Like many families in Palma, Catiza’s life changed because of insecurity caused by non-state armed groups. Neither Catiza nor her younger siblings went to school. Learning how to grow crops like peanuts, maize, beans, sweet potatoes, and others was more urgent than learning how to read and write.
Everything changed when she moved with her family from Pundanhar to the Eduardo Mondlane community. This brought new possibilities, not only for who Catiza is today, but especially for her future.
Catiza started attending the Multi-purpose Centre, which is a safe environment created for children and adolescents to learn, play, and feel protected. It is an initiative of Fundação Azul in partnership with UNICEF, funded by Sweden.
“When I arrived here, I saw that many children were going to school,” she says. “That’s when I started to feel the desire to also go to school and learn the things my friends knew.”
The facilitators at the Multi-purpose Centre quickly noticed that Catiza was not enrolled in school.

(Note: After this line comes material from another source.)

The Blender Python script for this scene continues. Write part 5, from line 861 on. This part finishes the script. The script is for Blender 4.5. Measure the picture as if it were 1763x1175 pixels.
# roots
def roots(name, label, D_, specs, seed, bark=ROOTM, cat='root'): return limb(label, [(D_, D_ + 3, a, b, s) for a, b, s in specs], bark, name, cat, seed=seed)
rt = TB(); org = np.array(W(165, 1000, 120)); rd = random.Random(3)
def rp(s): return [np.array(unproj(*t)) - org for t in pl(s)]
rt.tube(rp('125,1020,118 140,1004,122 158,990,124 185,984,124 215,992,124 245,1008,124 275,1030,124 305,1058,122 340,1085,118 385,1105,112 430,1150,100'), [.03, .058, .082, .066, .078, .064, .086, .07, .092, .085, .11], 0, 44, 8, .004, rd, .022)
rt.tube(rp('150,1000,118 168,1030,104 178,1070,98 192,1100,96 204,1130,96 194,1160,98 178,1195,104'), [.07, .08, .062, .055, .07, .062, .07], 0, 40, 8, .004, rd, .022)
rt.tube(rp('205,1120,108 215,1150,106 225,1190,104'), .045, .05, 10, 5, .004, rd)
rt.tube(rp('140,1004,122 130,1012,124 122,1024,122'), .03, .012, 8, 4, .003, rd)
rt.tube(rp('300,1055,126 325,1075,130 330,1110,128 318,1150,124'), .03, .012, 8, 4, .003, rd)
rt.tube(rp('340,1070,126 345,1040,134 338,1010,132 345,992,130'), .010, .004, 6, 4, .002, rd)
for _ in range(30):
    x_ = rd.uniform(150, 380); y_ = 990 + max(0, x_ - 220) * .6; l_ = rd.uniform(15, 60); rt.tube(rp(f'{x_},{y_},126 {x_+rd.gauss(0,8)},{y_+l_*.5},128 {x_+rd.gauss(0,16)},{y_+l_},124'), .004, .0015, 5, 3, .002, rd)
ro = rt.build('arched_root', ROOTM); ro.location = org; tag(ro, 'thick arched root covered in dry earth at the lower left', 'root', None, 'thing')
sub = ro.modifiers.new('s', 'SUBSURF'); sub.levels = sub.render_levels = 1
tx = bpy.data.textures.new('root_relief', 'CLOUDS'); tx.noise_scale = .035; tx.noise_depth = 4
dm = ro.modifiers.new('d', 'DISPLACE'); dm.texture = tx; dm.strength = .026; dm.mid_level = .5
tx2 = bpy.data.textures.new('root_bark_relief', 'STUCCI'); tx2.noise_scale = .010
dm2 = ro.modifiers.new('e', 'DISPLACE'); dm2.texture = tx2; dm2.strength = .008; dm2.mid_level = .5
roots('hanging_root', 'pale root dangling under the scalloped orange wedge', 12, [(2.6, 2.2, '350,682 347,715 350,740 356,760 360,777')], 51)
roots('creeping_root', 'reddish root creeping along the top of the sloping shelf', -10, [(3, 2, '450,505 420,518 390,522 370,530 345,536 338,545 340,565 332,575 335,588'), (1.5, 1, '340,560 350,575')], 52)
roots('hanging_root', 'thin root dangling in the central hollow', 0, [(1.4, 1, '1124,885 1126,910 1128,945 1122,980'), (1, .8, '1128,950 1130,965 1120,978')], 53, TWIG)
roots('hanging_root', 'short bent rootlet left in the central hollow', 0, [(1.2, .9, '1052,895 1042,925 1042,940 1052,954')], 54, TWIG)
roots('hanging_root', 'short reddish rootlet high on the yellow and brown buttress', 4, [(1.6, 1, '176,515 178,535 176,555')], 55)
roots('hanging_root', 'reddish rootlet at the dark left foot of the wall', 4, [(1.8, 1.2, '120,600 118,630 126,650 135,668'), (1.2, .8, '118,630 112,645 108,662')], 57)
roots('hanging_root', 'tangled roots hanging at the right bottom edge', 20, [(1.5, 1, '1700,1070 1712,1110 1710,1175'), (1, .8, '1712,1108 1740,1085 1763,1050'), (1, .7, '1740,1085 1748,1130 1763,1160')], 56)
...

Through conversations with her and her family, they explained the importance of education and the opportunities it can bring for her future. These were simple conversations, but they opened new perspectives and awakened possible dreams.
Today, Catiza is one of the children who has been referred to school.
“Now I am studying, and I don’t want to stop,” she says. “I want to learn and recover the time I lost.”
The Multi-purpose Centre has become one of her favorite places. There, she learns about her rights, makes friends, and finds an environment where she feels safe and supported. It is also a place where she begins to imagine a different future.
Catiza is one of many children who received student kits (composed of school supplies), an initiative by UNICEF and the District Education Services, funded by Sweden. This program aims to ensure that she and other children have the materials they need to continue learning and succeed.
For Catiza, this support does not change the past, but it opens doors to the future. Stories like hers show how, in challenging situations, combined efforts can make a difference.
By bringing together safe spaces, community awareness, and access to education, it is possible to help children recover lost opportunities and build new paths with dignity and hope.